* _REQUEST_:
Using the entries shown below, output the line containing "Write a Blender", the line containing "return np.array([0, 0, EYE])", and every line between them, exactly. Pictures are omitted.

* _3D scene scripts_:
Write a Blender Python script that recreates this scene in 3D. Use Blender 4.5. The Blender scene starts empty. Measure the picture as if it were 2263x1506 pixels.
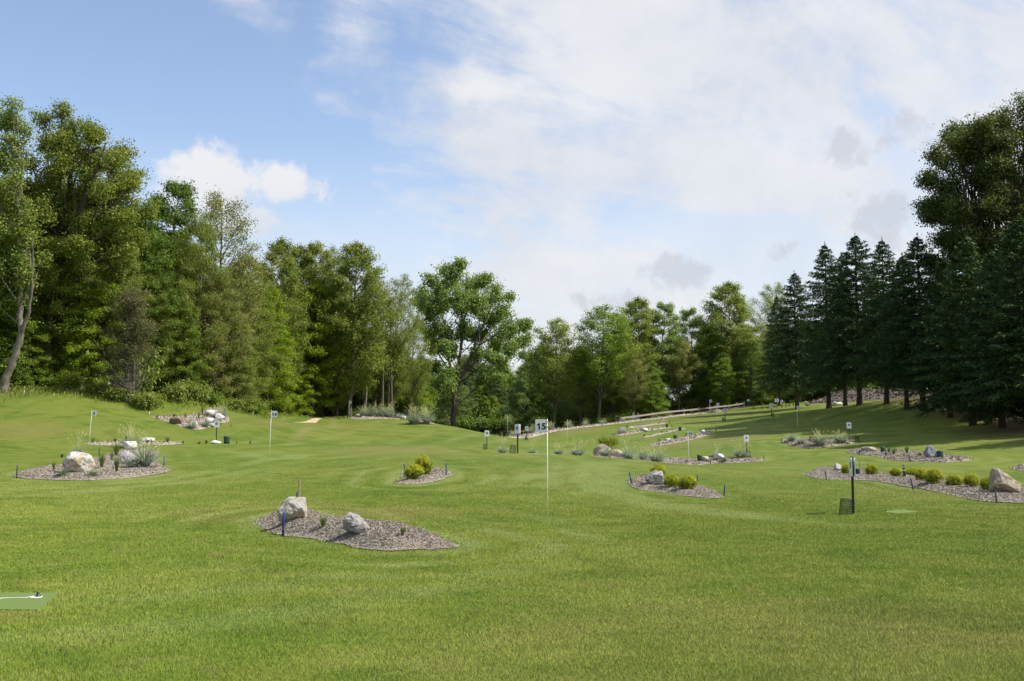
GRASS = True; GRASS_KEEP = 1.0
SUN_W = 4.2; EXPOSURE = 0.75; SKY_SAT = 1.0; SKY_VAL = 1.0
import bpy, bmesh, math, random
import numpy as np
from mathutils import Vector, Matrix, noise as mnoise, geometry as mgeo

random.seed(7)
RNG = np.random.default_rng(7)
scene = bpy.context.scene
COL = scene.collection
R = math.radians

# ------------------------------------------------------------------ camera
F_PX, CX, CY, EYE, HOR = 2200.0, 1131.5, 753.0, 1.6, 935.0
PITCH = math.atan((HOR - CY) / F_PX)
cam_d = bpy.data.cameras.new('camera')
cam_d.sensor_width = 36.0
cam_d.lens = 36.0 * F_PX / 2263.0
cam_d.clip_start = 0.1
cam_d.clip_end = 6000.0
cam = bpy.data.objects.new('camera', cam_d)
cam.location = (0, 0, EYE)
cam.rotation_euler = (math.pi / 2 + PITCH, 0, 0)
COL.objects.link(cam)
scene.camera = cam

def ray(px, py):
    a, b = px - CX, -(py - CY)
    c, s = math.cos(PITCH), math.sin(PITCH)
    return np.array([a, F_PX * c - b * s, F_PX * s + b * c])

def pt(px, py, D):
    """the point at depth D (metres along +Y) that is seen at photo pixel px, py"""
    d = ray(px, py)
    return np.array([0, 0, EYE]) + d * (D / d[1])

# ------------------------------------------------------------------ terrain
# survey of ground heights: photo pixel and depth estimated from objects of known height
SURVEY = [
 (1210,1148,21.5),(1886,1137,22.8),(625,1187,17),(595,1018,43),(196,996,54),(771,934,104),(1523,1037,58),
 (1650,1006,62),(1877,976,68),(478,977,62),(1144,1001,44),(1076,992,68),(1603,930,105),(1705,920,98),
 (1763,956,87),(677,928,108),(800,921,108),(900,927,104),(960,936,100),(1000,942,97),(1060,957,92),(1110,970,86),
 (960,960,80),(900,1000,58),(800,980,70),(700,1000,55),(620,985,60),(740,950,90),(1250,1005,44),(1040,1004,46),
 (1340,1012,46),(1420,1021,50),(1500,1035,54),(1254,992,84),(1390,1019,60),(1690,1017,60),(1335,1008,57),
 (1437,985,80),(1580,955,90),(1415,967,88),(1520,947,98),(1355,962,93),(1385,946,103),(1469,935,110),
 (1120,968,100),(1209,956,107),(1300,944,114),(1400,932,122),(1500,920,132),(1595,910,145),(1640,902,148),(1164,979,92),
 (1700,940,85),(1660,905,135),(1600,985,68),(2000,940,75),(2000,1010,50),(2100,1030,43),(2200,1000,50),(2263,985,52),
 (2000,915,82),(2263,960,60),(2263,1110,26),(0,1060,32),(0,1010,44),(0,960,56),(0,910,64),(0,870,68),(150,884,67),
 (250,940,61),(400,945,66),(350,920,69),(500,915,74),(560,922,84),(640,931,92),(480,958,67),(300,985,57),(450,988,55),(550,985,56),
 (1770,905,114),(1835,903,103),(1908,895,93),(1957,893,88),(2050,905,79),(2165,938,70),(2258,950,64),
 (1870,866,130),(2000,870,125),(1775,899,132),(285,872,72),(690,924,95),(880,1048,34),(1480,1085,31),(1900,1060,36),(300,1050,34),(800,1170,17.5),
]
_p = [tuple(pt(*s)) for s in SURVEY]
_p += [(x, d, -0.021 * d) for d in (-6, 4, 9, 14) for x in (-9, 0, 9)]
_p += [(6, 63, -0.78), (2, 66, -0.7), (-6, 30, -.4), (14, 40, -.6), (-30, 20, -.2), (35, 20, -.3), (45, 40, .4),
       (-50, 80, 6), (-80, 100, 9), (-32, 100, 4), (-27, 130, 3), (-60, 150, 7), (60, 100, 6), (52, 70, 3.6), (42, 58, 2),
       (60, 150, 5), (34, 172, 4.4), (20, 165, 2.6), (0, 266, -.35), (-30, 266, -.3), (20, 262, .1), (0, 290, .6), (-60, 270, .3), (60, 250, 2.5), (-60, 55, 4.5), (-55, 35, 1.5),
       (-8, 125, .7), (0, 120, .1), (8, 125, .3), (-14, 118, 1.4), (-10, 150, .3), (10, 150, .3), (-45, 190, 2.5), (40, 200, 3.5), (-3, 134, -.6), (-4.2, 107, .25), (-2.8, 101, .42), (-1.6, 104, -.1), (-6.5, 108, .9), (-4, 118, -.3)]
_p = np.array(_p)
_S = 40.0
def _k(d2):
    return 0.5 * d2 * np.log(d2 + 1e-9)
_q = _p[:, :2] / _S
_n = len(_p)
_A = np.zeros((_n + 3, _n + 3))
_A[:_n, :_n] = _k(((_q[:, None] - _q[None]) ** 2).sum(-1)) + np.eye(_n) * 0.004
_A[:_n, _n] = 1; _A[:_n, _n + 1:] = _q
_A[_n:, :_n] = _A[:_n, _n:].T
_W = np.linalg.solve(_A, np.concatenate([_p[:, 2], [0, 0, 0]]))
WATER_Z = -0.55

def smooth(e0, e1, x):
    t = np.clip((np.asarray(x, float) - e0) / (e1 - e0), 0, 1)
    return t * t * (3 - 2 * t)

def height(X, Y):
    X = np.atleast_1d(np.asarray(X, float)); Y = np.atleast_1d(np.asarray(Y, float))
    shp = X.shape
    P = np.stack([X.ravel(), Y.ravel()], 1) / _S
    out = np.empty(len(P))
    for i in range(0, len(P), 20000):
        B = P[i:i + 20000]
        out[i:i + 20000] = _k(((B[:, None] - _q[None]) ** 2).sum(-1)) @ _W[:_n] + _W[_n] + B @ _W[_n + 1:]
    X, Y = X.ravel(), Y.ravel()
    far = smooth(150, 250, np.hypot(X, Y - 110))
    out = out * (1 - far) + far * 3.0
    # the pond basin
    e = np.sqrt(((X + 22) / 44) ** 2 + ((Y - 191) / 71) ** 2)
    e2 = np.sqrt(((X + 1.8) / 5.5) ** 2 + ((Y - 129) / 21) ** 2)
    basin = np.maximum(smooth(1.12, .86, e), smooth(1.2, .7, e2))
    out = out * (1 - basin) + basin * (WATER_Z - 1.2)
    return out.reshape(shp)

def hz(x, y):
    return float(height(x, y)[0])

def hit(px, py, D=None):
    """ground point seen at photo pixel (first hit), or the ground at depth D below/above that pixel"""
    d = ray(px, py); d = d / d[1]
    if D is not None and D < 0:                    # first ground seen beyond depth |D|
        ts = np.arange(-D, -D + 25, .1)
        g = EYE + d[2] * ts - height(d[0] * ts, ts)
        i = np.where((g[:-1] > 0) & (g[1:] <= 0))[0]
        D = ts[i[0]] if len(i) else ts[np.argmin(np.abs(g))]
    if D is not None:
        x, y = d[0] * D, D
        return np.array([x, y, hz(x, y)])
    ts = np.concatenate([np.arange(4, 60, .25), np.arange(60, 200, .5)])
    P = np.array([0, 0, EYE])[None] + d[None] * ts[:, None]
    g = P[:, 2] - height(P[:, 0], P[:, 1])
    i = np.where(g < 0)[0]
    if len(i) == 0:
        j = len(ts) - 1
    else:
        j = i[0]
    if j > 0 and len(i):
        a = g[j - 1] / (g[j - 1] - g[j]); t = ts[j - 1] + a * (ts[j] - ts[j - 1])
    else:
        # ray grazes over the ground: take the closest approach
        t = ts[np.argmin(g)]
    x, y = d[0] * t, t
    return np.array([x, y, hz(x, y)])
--
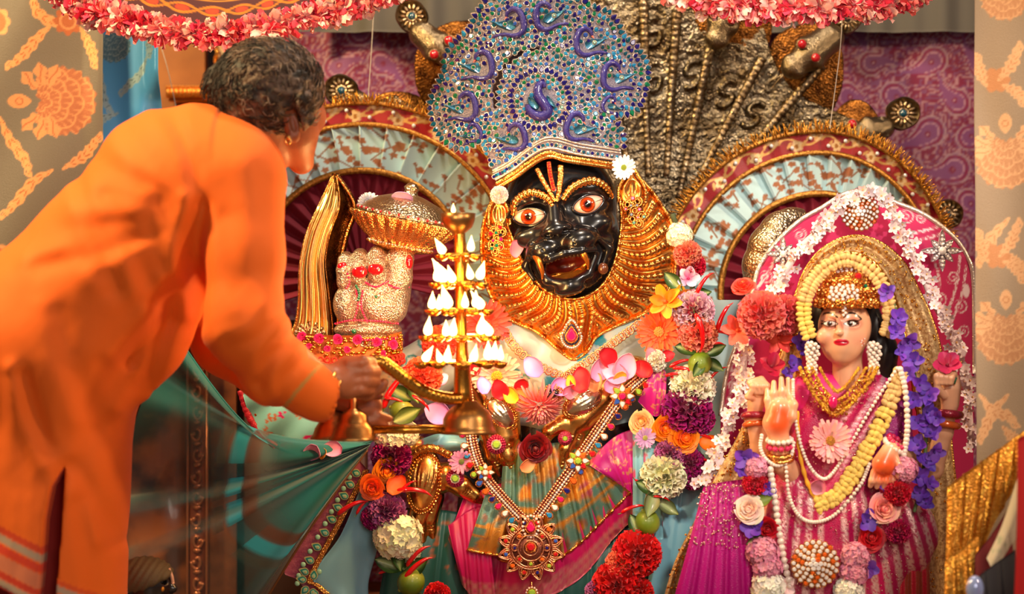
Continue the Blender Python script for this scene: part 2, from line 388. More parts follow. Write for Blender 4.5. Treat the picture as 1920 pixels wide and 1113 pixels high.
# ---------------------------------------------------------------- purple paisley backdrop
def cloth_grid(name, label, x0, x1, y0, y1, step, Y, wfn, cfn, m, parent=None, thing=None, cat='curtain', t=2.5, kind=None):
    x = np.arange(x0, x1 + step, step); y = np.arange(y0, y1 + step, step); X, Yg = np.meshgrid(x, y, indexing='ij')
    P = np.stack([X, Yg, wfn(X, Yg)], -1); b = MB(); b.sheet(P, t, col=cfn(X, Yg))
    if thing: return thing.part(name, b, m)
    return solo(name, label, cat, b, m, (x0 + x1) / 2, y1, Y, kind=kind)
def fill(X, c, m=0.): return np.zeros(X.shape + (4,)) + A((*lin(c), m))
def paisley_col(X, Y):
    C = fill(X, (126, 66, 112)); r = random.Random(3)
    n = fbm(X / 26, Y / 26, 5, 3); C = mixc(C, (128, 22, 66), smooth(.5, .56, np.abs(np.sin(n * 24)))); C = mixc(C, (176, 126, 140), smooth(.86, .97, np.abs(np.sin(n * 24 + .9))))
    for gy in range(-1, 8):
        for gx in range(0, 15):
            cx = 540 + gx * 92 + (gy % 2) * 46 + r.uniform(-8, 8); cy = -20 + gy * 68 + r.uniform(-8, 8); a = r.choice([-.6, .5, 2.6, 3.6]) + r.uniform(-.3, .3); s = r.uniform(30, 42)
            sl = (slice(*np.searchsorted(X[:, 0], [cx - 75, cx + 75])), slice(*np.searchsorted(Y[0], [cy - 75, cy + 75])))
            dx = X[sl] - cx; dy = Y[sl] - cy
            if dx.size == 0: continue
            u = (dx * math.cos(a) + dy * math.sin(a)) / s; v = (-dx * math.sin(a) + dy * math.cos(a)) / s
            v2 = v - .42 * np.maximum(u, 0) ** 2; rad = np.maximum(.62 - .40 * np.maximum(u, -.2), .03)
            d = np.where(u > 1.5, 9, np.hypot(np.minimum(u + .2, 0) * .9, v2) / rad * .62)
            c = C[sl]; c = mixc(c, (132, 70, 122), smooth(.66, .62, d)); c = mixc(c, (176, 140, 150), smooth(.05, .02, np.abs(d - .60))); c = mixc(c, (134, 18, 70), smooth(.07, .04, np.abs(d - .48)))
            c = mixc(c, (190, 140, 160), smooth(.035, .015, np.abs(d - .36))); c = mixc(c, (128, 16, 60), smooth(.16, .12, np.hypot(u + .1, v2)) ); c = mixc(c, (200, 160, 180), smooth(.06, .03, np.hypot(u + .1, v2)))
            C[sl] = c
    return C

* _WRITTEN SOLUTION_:
Write a Blender Python script that recreates this scene in 3D. Use Blender 4.5. The Blender scene starts empty. Measure the picture as if it were 2263x1506 pixels.
GRASS = True; GRASS_KEEP = 1.0
SUN_W = 4.2; EXPOSURE = 0.75; SKY_SAT = 1.0; SKY_VAL = 1.0
import bpy, bmesh, math, random
import numpy as np
from mathutils import Vector, Matrix, noise as mnoise, geometry as mgeo

random.seed(7)
RNG = np.random.default_rng(7)
scene = bpy.context.scene
COL = scene.collection
R = math.radians

# ------------------------------------------------------------------ camera
F_PX, CX, CY, EYE, HOR = 2200.0, 1131.5, 753.0, 1.6, 935.0
PITCH = math.atan((HOR - CY) / F_PX)
cam_d = bpy.data.cameras.new('camera')
cam_d.sensor_width = 36.0
cam_d.lens = 36.0 * F_PX / 2263.0
cam_d.clip_start = 0.1
cam_d.clip_end = 6000.0
cam = bpy.data.objects.new('camera', cam_d)
cam.location = (0, 0, EYE)
cam.rotation_euler = (math.pi / 2 + PITCH, 0, 0)
COL.objects.link(cam)
scene.camera = cam

def ray(px, py):
    a, b = px - CX, -(py - CY)
    c, s = math.cos(PITCH), math.sin(PITCH)
    return np.array([a, F_PX * c - b * s, F_PX * s + b * c])

def pt(px, py, D):
    """the point at depth D (metres along +Y) that is seen at photo pixel px, py"""
    d = ray(px, py)
    return np.array([0, 0, EYE]) + d * (D / d[1])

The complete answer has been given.